I don't know any generic way, but I know two specific cases where it is possible.
Specific case of some compilers
Also gcc, and clang which copies all features of gcc, have a built-in function __builtin_constant_p
. I am not sure whether gcc will correctly see argument to inline function as constant, but I fear you'd have to use it from a macro:
#define strlen_smart(s) \
(__builtin_constant_p(s) && __builtin_constant_p(*s) ? \
strlen_constexpr(s) : \
strlen(s))
Might be of use. Note that I am testing both s
and *s
for constexpr, because pointer to static buffer is a compile time constant while it's length is not.
Bonus: Specific case of literals (not an actual answer)
For the specific cast of strlen
you can use the fact that string literals are not of type const char *
but of type const char[N]
that implicitly converts to const char *
. But it also converts to const char (&)[N]
as well while const char *
does not.
So you can define:
template <size_t N>
constexpr size_t strlen_smart(const char (&array)[N])

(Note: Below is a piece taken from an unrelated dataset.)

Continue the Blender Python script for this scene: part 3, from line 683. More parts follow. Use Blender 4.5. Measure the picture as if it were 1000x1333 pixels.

(plus obviously strlen_smart
on const char *
forwards to strlen
)
I've sometimes used function with this type of argument even in C++98 with definition corresponding to (I didn't try to overload strlen
itself, but the overloads were so I could avoid calling it):
template <size_t N>
size_t strlen_smart(const char (&)[N]) { return N - 1; }
This has the problem that for
char buffer[10] = { 0 };
strlen_smart(buffer);
should say 0, but that optimized variant just says 9. The functions don't make sense to be called on buffers like that so I didn't care.